TE David Morgan (N/A) — Fourth NFL season derailed by setbacks from a cartilage issue in his knee, an injury he played through at the end of the 2018 season. Underwent two surgeries, one sometime after June’s mandatory minicamp and another in October, and told the Star Tribune this month he’s “ahead of schedule” and confident he’ll play again next season. Morgan said he’s unsure where; his contract could toll, meaning carry over to next season after he spent the year on the Physically Unable to Perform list. Otherwise he’ll be a free agent in March.

TE Brandon Dillon (N/A) — The surprise roster spot out of the preseason, Dillon played seven snaps [0.7%] in the season opener against the Falcons. Two days later, he was waived and stashed on the practice squad.

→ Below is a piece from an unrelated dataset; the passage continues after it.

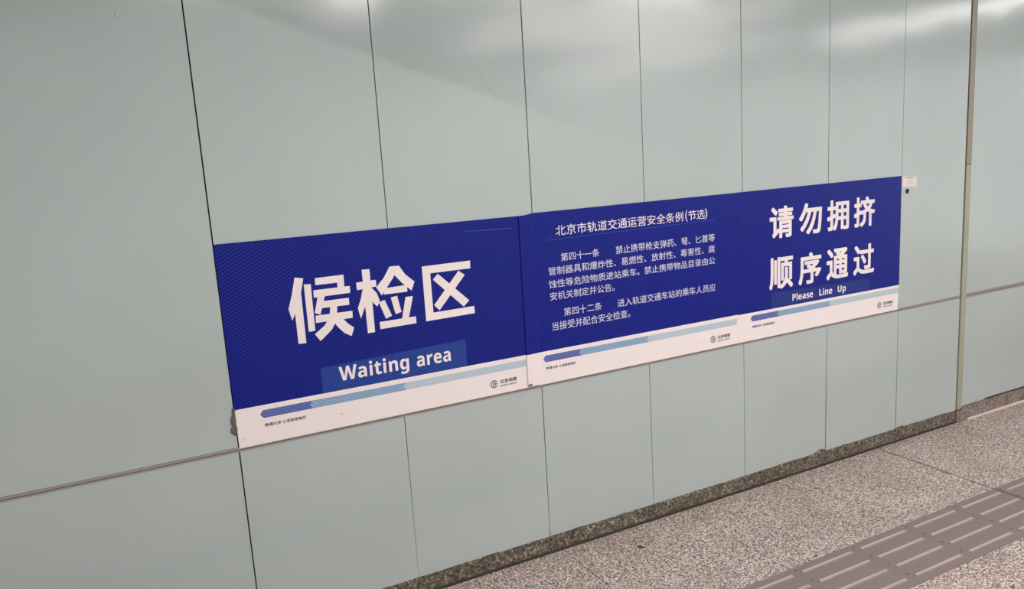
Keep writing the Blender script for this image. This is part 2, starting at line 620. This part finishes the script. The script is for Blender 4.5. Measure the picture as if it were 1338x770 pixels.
def footer(root, ox, bar_end, bar_z=0.0):
    z0, z1 = 0.7778 + bar_z, 0.8042 + bar_z
    zm = (z0 + z1) / 2
    tx = ox + 0.0442

    def seg(a, b, tip, blunt, notch):
        pts = [(a, zm), (a + tip, z0), (b + (tip if notch else 0), z0)]
        if notch:
            pts += [(b, zm), (b + tip, z1)]
        else:
            pts += [(b, z1)]
        pts += [(a + tip, z1)]
        return pts, [tuple(range(len(pts)))]

    s2, s3 = ox + 0.2035, ox + 0.5286
    flat('arrow_bar', *seg(tx, s2, 0.0105, 0, True), YI, M_BAR1, root)
    flat('arrow_bar', *seg(s2, s3, 0.0105, 0, True), YI, M_BAR2, root)
    flat('arrow_bar', *seg(s3, bar_end, 0.0105, 0, False), YI, M_BAR3, root)
    flat('slogan_lettering', *cjk([('畅通北京', ox + 0.0553, ox + 0.0553 + 0.0515, 0.7484, 0.7588),
                                   ('让首都更美好', ox + 0.112, ox + 0.187, 0.7480, 0.7585)], 0.018), YI, M_NAVY, root)
    em = flat('emblem', *logo_geo(ox + 0.8765, 0.7338, 0.0148), YI, M_NAVY, root)
    flat('emblem_lettering', *join2(cjk([('北京地铁', ox + 0.9015, ox + 0.9707, 0.7315, 0.7460)], 0.028),
                                    latin('BEIJING SUBWAY', ox + 0.9020, ox + 0.9705, 0.7200, 0.0056)), YI, M_NAVY, root)


def board(root, pts_blue, pts_white):
    m = MB()
    m.prism_y(pts_blue, YF, -0.0006)
    m.build('blue_print_field', M_BLUE, root)
    m = MB()
    m.prism_y(pts_white, YF, -0.0006)
    m.build('white_print_band', M_WHITE, root)


# --- left poster
A = empty('notice_poster', (0.5, 0.0, ZB))
tag(A, 'blue and white poster with large lettering 候检区 and Waiting area, leftmost of the three', 'poster', 'notice posters in a row on the wall')
board(A, [(-0.0310, ZW + 0.0005), (1.045, ZW + 0.0005), (1.045, 1.3410), (-0.0312, ZT)],
      [(-0.0300, ZB), (1.045, ZB), (1.045, ZW + 0.0005), (-0.0310, ZW + 0.0005)])
# the three big characters 候检区, stroke by stroke (x, z)
STROKES = [
    # 候
    [(0.1994, 1.2174), (0.2261, 1.2112), (0.2144, 1.1660), (0.2140, 0.9997), (0.1892, 1.0003), (0.1886, 1.1010), (0.1777, 1.0791), (0.1695, 1.1184), (0.1842, 1.1602)],
    [(0.2257, 1.1914), (0.2480, 1.1897), (0.2470, 1.0357), (0.2259, 1.0349)],
    [(0.2631, 1.2071), (0.3574, 1.2072), (0.3569, 1.1834), (0.2625, 1.1843)],
    [(0.3342, 1.1964), (0.3573, 1.1994), (0.3564, 1.1607), (0.3336, 1.1607)],
    [(0.2544, 1.1683), (0.3745, 1.1673), (0.3741, 1.1445), (0.2536, 1.1442)],
    [(0.2669, 1.1489), (0.2900, 1.1457), (0.2692, 1.0861), (0.2512, 1.0936)],
    [(0.2707, 1.1288), (0.3677, 1.1285), (0.3672, 1.1050), (0.2760, 1.1066)],
    [(0.2532, 1.0843), (0.3754, 1.0832), (0.3743, 1.0597), (0.2519, 1.0607)],
    [(0.3045, 1.1139), (0.3277, 1.1136), (0.3197, 1.0576), (0.3008, 1.0303), (0.2608, 0.9987), (0.2446, 1.0241), (0.2788, 1.0476), (0.2980, 1.0729)],
    [(0.3200, 1.0726), (0.3374, 1.0670), (0.3562, 1.0429), (0.3759, 1.0258), (0.3647, 0.9988), (0.3412, 1.0136), (0.3223, 1.0360), (0.3094, 1.0561)],
    # 检
    [(0.3972, 1.1752), (0.4644, 1.1763), (0.4654, 1.1536), (0.3977, 1.1498)],
    [(0.4200, 1.2157), (0.4464, 1.2149), (0.4459, 0.9994), (0.4209, 0.9997)],
    [(0.4174, 1.1508), (0.4392, 1.1394), (0.4243, 1.1000), (0.4019, 1.0531), (0.3949, 1.0889), (0.4075, 1.1176)],
    [(0.4478, 1.1517), (0.4634, 1.1325), (0.4721, 1.1043), (0.4621, 1.0854), (0.4491, 1.0996), (0.4388, 1.1224)],
    [(0.5163, 1.2150), (0.5499, 1.2141), (0.5254, 1.1753), (0.4811, 1.1209), (0.4639, 1.1508), (0.4929, 1.1794)],
    [(0.5264, 1.2151), (0.5499, 1.2141), (0.5695, 1.1822), (0.6007, 1.1534), (0.5877, 1.1233), (0.5572, 1.1528), (0.5284, 1.1873)],
    [(0.4896, 1.1437), (0.5727, 1.1452), (0.5719, 1.1216), (0.4889, 1.1229)],
    [(0.4684, 1.0987), (0.4891, 1.1044), (0.5105, 1.0468), (0.4882, 1.0395)],
    [(0.5117, 1.1093), (0.5344, 1.1124), (0.5453, 1.0548), (0.5236, 1.0498)],
    [(0.5639, 1.1040), (0.5905, 1.1035), (0.5687, 1.0262), (0.5441, 1.0267)],
    [(0.4652, 1.0312), (0.5954, 1.0316), (0.5953, 1.0076), (0.4654, 1.0063)],
    # 区
    [(0.6317, 1.2013), (0.8138, 1.2015), (0.8131, 1.1740), (0.6592, 1.1743), (0.6314, 1.1745)],
    [(0.6317, 1.2013), (0.6601, 1.2011), (0.6611, 1.0219), (0.6319, 1.0084)],
    [(0.6321, 1.0351), (0.8181, 1.0365), (0.8190, 1.0102), (0.6319, 1.0084)],
    [(0.6686, 1.1511), (0.6882, 1.1694), (0.8002, 1.0599), (0.7777, 1.0403)],
    [(0.7671, 1.1706), (0.7899, 1.1531), (0.6849, 1.0401), (0.6657, 1.0608)],
]
V, F = [], []
for li, st in enumerate(STROKES):
    b = len(V)
    V += [(x, z, li % 6) for x, z in st]
    F.append(tuple(range(b, b + len(st))))
flat('heading_lettering', V, F, YI, M_LETTER, A)
pa = flat('caption_patch', [(0.2500, ZW + 0.001), (0.7725, ZW + 0.001), (0.7755, 0.9205), (0.2505, 0.9085)], [(0, 1, 2, 3)], YI, M_PATCH, A)
for word, xa, xb in (('Waiting', 0.3100, 0.5560), ('area', 0.5850, 0.7130)):
    flat('caption_lettering', *latin(word, xa, xb, 0.8528, 0.0475, 0.005, space=1.04), YI - 0.0002, M_LETTER, pa)
footer(A, 0.0, 1.0155)
M_CREASE = mat('pale_blue_crease', (62, 84, 170), 0.3)
flat('crease', [(0.7980, 1.3052), (0.9000, 1.3008), (0.9880, 1.2992), (0.9880, 1.3004), (0.9000, 1.3034), (0.7980, 1.3060)], [(0, 1, 2, 3, 4, 5)], YI, M_CREASE, A)
flat('stain', [(-0.0210, 0.7200), (-0.0070, 0.7212), (-0.0065, 0.7224), (-0.0205, 0.7214)], [(0, 1, 2, 3)], YI, M_PALEINK, A)
flat('stain', [(0.2985, 0.7385), (0.3050, 0.7370), (0.3110, 0.7390), (0.3060, 0.7412)], [(0, 1, 2, 3)], YI, M_PALEINK, A)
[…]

The undrafted Marian graduate (6-5, 250 pounds) is the type of blocking project coaches sought for a tight end-heavy system.

WR Davion Davis (N/A) — One of two receivers stashed on the practice squad after getting cut post preseason. The Sam Houston State product went undrafted. Twice promoted to the active roster: two snaps in his NFL debut Week 8 vs. Washington and eight special teams snaps Week 10 at Dallas. Re-signed Jan. 12 on a two-year contract.

WR Dillon Mitchell (N/A) — One of two receivers stashed on the practice squad after getting cut post preseason. The Oregon product was drafted in the seventh round (239th overall) and spent the entire season on the practice squad. Re-signed Jan. 12 on a two-year contract.